Rompere il protocollo è spesso uno slogan, talvolta un palcoscenico, di rado un piacere, quasi mai una necessità. Peccato, perchè a proposito di false recensioni i giornalisti dovrebbero invece averne il coraggio. Oppure provare a invertire le parti.
Lo show cooking era finito. I bicchieri pure, azzerati dai 250 invitati. Ma la gola ardeva. In fresco, sui tavoli, ancora tante belle bottiglie di Menabrea 75 Bock, una delle birre della linea top restaurant della casa birraria, tra gli sponsor della serata.
Un’occhiata d’intesa. Passa un cameriere, in tasca ha un cavatappi. Snap!
E così, davanti a un gruppo di allibiti signori in blu e signore in lungo, io e Daniele Zennaro, lo chef del “Vecio Fritolin” di Venezia, ci siamo fatti un birrone a garganella.
Sfondo: il party organizzato lo scorso 1 marzo al Baglioni di Firenze da Italia a Tavola in occasione della consegna dei premi 2013 per la gastronomia e la ristorazione.
Un bell’evento mondano, a tratti perfino glamour, chiassoso quanto basta, preceduto da un intrigante dibattito sulle recensioni di locali e ristoranti ai tempi di Tripadvisor e da un rutilante spettacolo durante il quale sei blasonati chef italiani (Andrea Berton, Filippo La Mantia, Rosanna Marziale, Giancarlo Morelli, l’ottimo Marco Stabile e ovviamente Daniele Zennaro) si sono prodotti nella preparazione in diretta di altrettanti finger food di loro creazione.
Purtroppo mi sono perso il momento (per me) clou, quello sulle recensioni on line, quando sul palco sono saliti il direttore del Tg2, Marcello Masi, come moderatore, Valentina Quattro, portavoce di TripAdvisor per l’Italia, Luigi Cremona, curatore della Guida degli alberghi e dei ristoranti del Touring club italiano, Aldo Cursano, vicepresidente vicario della Fipe-Confcommercio nazionale, Alberto Lupini, direttore di Italia a Tavola, Claudio Sadler, cuoco del ristorante Sadler di Milano e presidente dell’associazione Le Soste, Gianfranco Vissani, chef del ristorante Vissani di Baschi (Tr), la scrittrice Roberta Schira e Alfredo Zini, presidente dell’Ebnt (Ente bilaterale nazionale del turismo) nonchè vicepresidente vicario della Fipe.
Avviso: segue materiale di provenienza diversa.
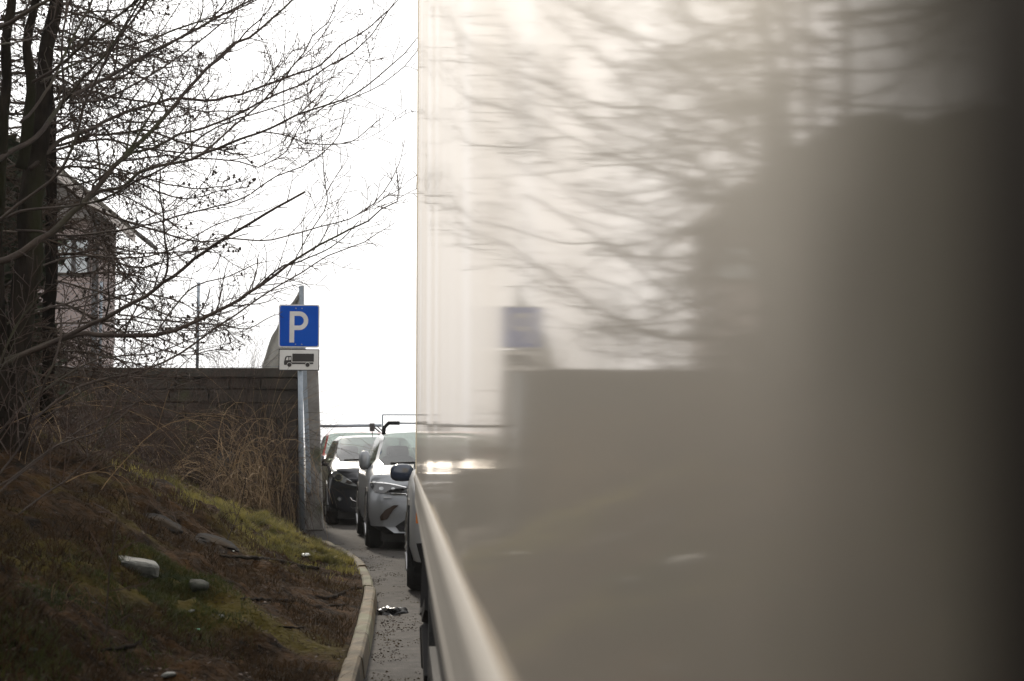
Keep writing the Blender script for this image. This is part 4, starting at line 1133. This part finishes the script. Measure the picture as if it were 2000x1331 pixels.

Lì mi sarei aspettato che qualche collega – collega nel senso di cronista e non di critico, cioè di parte in causa nel dibattito – alzasse il ditino e osservasse un po’ di cose.
Ad esempio che la professionalità è un elemento essenziale della cucina (il cliente sarebbe proprio sicuro di essere contento di sapere che ai fornelli c’è un ferroviere e in sala un geometra vestito da sommelier?) e che fare ristorazione non equivale proprio a “cucinare”, esattamente come fare cronaca non equivale esattamente a “scrivere“.
O, sempre ad esempio, che è altamente demagogico appellarsi alla presunta “democrazia” di internet o al fatto che l’anonimato è “ovunque” in rete e non solo su Trip Advisor, come se ciò giustificasse la cialtronaggine e l’uso strumental-commerciale della rete.
Per non dire dell’affermazione secondo cui il web metterebbe “sullo stesso piano” di (presunto) potere il critico e l’utente, il professionista e il buongustaio del sabato sera.
Insomma mi sarei aspettato che la mia categoria si difendesse dai tanti tentativi di delegittimazione in corso da parte di chi ha interesse a gettare fumo negli occhi a un’opinione pubblica spesso un po’ di bocca buona.
Mi riferiscono che invece nessuno di questi punti è stato minimamente eccepito dalla platea.
Al direttore di Italia a Tavola, Alberto Lupini, uomo sensibile e attento, lancio allora una proposta: l’anno prossimo, sul palco mettiamoci i giornalisti e tra il pubblico, a fare domande, gli chef, i rappresentanti delle categorie e di Trip Advisor, i curatori di guide. Vediamo cosa dicono i primi e cosa eccepiscono i secondi.